Margaret Axson, her daughter, says Webb enjoyed discovering how people lived in the 18th century and would point out traditions surviving from that time to her family. She had been a business major in college but ended up in the museum field and loved it.

Axson recalls how her mother had pondered whether to buy a candlestick table for their home a little too long. When she went to purchase the table, which she had seen at a consignment shop in St. Michael's Alley, she found Burton had purchased it for the Heyward-Washington house. "She always said the candlestick table in the Heyward-Washington House should be ours."

Sullivan met Webb in 1984 while writing a paper on the Joseph Manigault House for a College of Charleston preservation course.

On one of her interviews with Webb, she asked whether the curator ever took on anyone to study the museum business. The deal was that she would give Sullivan a recommendation for graduate school if she did a good job.

During Sullivan's internship, a column fell from the second floor of the Aiken-Rhett House to the bricks below, she says. Webb was very calm and self-assured.

"Pillar falling or pipe freezing, she never lost her sense of calm and tranquillity. She just always did what needed to be done."

Neil Nohrden, assistant curator of history at the Charleston Museum, remembers some training he received from Webb when he began working at the museum in its maintenance department, where it's essential to take care of cleaning and repairing things.

"We needed to strip and rewax the floors.
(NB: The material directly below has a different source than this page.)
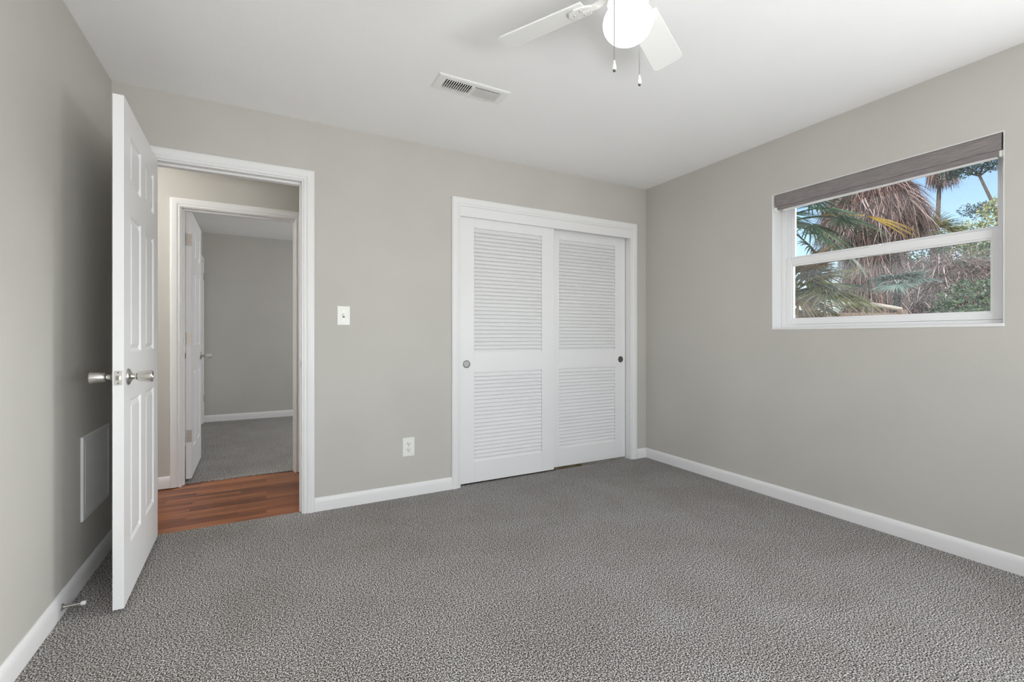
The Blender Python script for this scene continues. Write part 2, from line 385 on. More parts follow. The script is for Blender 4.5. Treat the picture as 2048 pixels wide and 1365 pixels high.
def knob(parent, c, axis, z):
    """tulip knob with rosette; c on the face, axis outward (local coordinates)"""
    r = MB().lathe([(.0, 0), (.033, 0), (.0335, .003), (.030, .008), (.020, .011), (.013, .016), (.0115, .020), (.0115, .030), (.012, .031), (0, .031)], (c[0], c[1], z), axis, 32).build('rosette', 'nickel', parent, smooth='auto')
    r['label'] = 'brushed nickel rosette'
    MB().lathe([(.0, .0295), (.0135, .0295), (.0135, .0335), (0, .0335)], (c[0], c[1], z), axis, 24).build('neck_ring', 'nickel_dark', r, smooth='auto')
    k = MB().lathe([(0, .033), (.017, .033), (.0195, .036), (.0225, .055), (.0245, .074), (.0245, .079), (.022, .082), (.016, .0805), (.014, .078), (0, .078)], (c[0], c[1], z), axis, 32).build('knob', 'nickel', parent, smooth='auto')
    k['label'] = 'brushed nickel door knob'
def set_xf(root, loc, rz):
    root.location = loc; root.rotation_euler = (0, 0, rz)
# main door: hinge at the left jamb, opened back towards the left wall
d1 = thing('door_1', (0, 0, 0), 'white six panel door standing open beside the left wall', 'door', kind='structure')
W1 = .768
panel_leaf(W1, 2.03).build('door_leaf', 'door', d1)
for s in (-1, 1): knob(d1, (W1 - .062, s * .0175), (0, s, 0), .912)
lp = MB().box(W1 - .0002, W1 + .0012, -.0125, .0125, .912 - .0285, .912 + .0285).build('latch_plate', 'nickel', d1, bevel=.0006); lp['label'] = 'nickel latch plate on the door edge'
MB().prism([(W1 + .001, -.008, .903), (W1 + .001, .008, .903), (W1 + .010, .008, .903), (W1 + .0115, .005, .903)], (0, 0, .018)).build('latch_bolt', 'nickel', lp, bevel=.001)
for z in (.912 + .021, .912 - .021): MB().lathe([(0, 0), (.003, 0), (.0026, .0008), (0, .001)], (W1 + .0012, 0, z), (1, 0, 0), 10).build('screw', 'nickel_dark', lp)
# hinge axis near (-.553, 3.10): leaf runs towards -y, turned a little into the room
set_xf(d1, (-.5355, 3.092, .018), math.radians(-88.4))
# inner door in the doorway across the hall, opened into the far room
d2 = thing('door_2', (0, 0, 0), 'white six panel door open in the second doorway, hinge edge towards the hall', 'door', kind='structure')
W2 = .715
panel_leaf(W2, 2.03).build('door_leaf', 'door', d2)
for s in (-1, 1): knob(d2, (W2 - .06, s * .0175), (0, s, 0), .912)
for z in (1.812, 1.062, .323):
    h = MB().box(-.0015, .0002, -.0195, .012, z - .045, z + .045).build('hinge', 'hinge', d2, bevel=.0006); h['label'] = 'satin nickel butt hinge'
    MB().lathe([(0, -.046), (.0055, -.046), (.0055, .046), (.004, .05), (0, .05)], (-.003, .0215, z), (0, 0, 1), 14).build('hinge_pin', 'hinge', h, smooth='auto')
    for a, b in ((-.008, .03), (-.008, -.03), (-.012, 0)): MB().lathe([(0, 0), (.0035, 0), (.003, .0008), (0, .001)], (-.0015, a, z + b), (-1, 0, 0), 10).build('screw', 'nickel', h)
set_xf(d2, (-.519, 4.222, .018), math.radians(91.1))
# closet door leaf on the left wall of the far room, close to its end wall
d3 = thing('door_3', (L, 6.6, 0), 'white door trim standing on the left wall at the end of the far room', 'door', kind='structure')
MB().box(L, L + .018, 6.935, 7.0, 0, 2.10).box(L, L + .018, 6.1, 6.16, 0, 2.10).box(L, L + .018, 6.16, 6.935, 2.04, 2.10).build('casing', 'trim', d3, bevel=.003)
MB().box(L, L + .008, 6.165, 6.93, .01, 2.035).build('door_leaf', 'door', d3)
for z in (1.86, .32): MB().box(L + .0181, L + .021, 6.94, 6.962, z - .045, z + .045).build('hinge', 'nickel_dark', d3)

# ------------------------------------------------------------------ louvered closet doors
def louver_door(name, x0, x1, yf, label, pull_x, pull_mat, bottom):
    root = thing(name, ((x0 + x1) / 2, yf, 0), label, 'closet door', 'sliding louvered closet doors', 'structure')
    s, t, zt = .115, .028, 2.005
    zs = [(.165, .829), (.976, 1.905)]
    f = MB()
    f.box(x0, x0 + s, yf, yf + t, bottom, zt); f.box(x1 - s, x1, yf, yf + t, bottom, zt)
    f.box(x0 + s, x1 - s, yf, yf + t, bottom, zs[0][0]); f.box(x0 + s, x1 - s, yf, yf + t, zs[0][1], zs[1][0]); f.box(x0 + s, x1 - s, yf, yf + t, zs[1][1], zt)
    f.build('door_frame', 'door', root, bevel=.0012)
    for z0, z1 in zs:
        n = round((z1 - z0) / .0288); p = (z1 - z0) / n; mb = MB()
        for i in range(n):
            zc = z0 + (i + .5) * p
            mx = Matrix.Translation((0, yf + .0145, zc)) @ Matrix.Rotation(math.radians(-31), 4, 'X')
            mb.box(x0 + s - .002, x1 - s + .002, -.0034, .0034, -.0190, .0190, mx)
        mb.build('louver_slats', 'door', root, bevel=.0012)
    pc = MB().lathe([(0, 0), (.028, 0), (.028, .0025), (.0265, .0035), (.023, .0035), (.0225, .001), (0, .001)], (pull_x, yf, .893), (0, -1, 0), 32).build('finger_pull', pull_mat, root, smooth='auto')
    pc['label'] = 'round recessed finger pull'
    MB().lathe([(0, 0), (.0222, 0), (.0222, .0014), (0, .0014)], (pull_x, yf, .893), (0, -1, 0), 32).build('pull_cup', 'pull_grey' if pull_x < 2 else 'pull_dark', pc, smooth='auto')
    return root
louver_door('door_4', 1.2455, 2.068, D + .024, 'left white louvered closet door, sliding in front of the other', 1.300, 'nickel_dark', .012)
louver_door('door_5', 2.030, 2.860, D + .064, 'right white louvered closet door, sliding behind, its pull dark', 2.808, 'nickel_dark', .014)

# ------------------------------------------------------------------ wall fittings
sw = thing('light_switch', (.438, D, 1.23), 'white toggle light switch on the wall right of the doorway', 'light switch')
def plate(root, x, z, w, h):
    mb = MB(); pr = [(0, 0), (0, .003), (.003, .0055)]
    rings = [[Vector((x + sx * (w / 2 - i), D - p, z + sz * (h / 2 - i))) for sx, sz in ((-1, -1), (1, -1), (1, 1), (-1, 1))] for i, p in pr]
    return mb.sweep(rings).build('cover_plate', 'plate', root)
plate(sw, .438, 1.23, .078, .122)
MB().box(.4325, .4435, D - .0062, D - .0052, 1.217, 1.243).build('toggle_slot', 'dark', sw)
MB().prism([(.434, D - .0055, 1.222), (.442, D - .0055, 1.222), (.442, D - .0055, 1.238), (.434, D - .0055, 1.238)], (0, -.010, .007)).build('toggle', 'plate', sw, bevel=.001)
for z in (1.26, 1.20): MB().lathe([(0, 0), (.0032, 0), (.0028, .001), (0, .0012)], (.438, D - .0055, z), (0, -1, 0), 12).build('screw', 'nickel', sw)
ou = thing('power_outlet', (.861, D, .338), 'white double power outlet low on the wall between doorway and closet', 'outlet')
plate(ou, .861, .338, .082, .127)
for dz in (.021, -.021):
    z = .338 + dz
    r = MB().lathe([(0, 0), (.0165, 0), (.0165, .0015), (.0155, .0022), (0, .0022)], (.861, D - .0055, z), (0, -1, 0), 28).build('receptacle', 'plate', ou, smooth='auto')
    MB().box(.861 - .0085, .861 - .0058, D - .0084, D - .0076, z - .001, z + .009).box(.861 + .0058, .861 + .0085, D - .0084, D - .0076, z, z + .008).lathe([(0, 0), (.0032, 0), (.0032, .0008), (0, .0008)], (.861, D - .0076, z - .007), (0, -1, 0), 10).build('socket_slots', 'dark', r)
MB().lathe([(0, 0), (.003, 0), (.0028, .001), (0, .0012)], (.861, D - .0055, .338), (0, -1, 0), 12).build('screw', 'nickel', ou)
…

She showed me a method of removing the wax, hot water and varsol (a cleaning solvent) and steel wool to remove the old wax and clean it and put fresh wax on."

Over the years, he continued to seek her advice, whether on restoration or to locate someone who once worked at the museum.

"Webb had a really grand knowledge of all three historic houses and all of their problems." Sullivan says. "She always knew a Charleston piece when she saw it. That is a very fine art. She did it without the help of computers.

"If I had a serious question about anything historical I was interested in or wondering who I needed to talk to or where I need to find something, she usually could tell me. In Charleston, she would be my go-to person," Sullivan says. "Charleston has lost a major person in historic preservation. She never beat her own drum or was much for public speaking. She was a quiet, gracious person who set the scene for others to do well."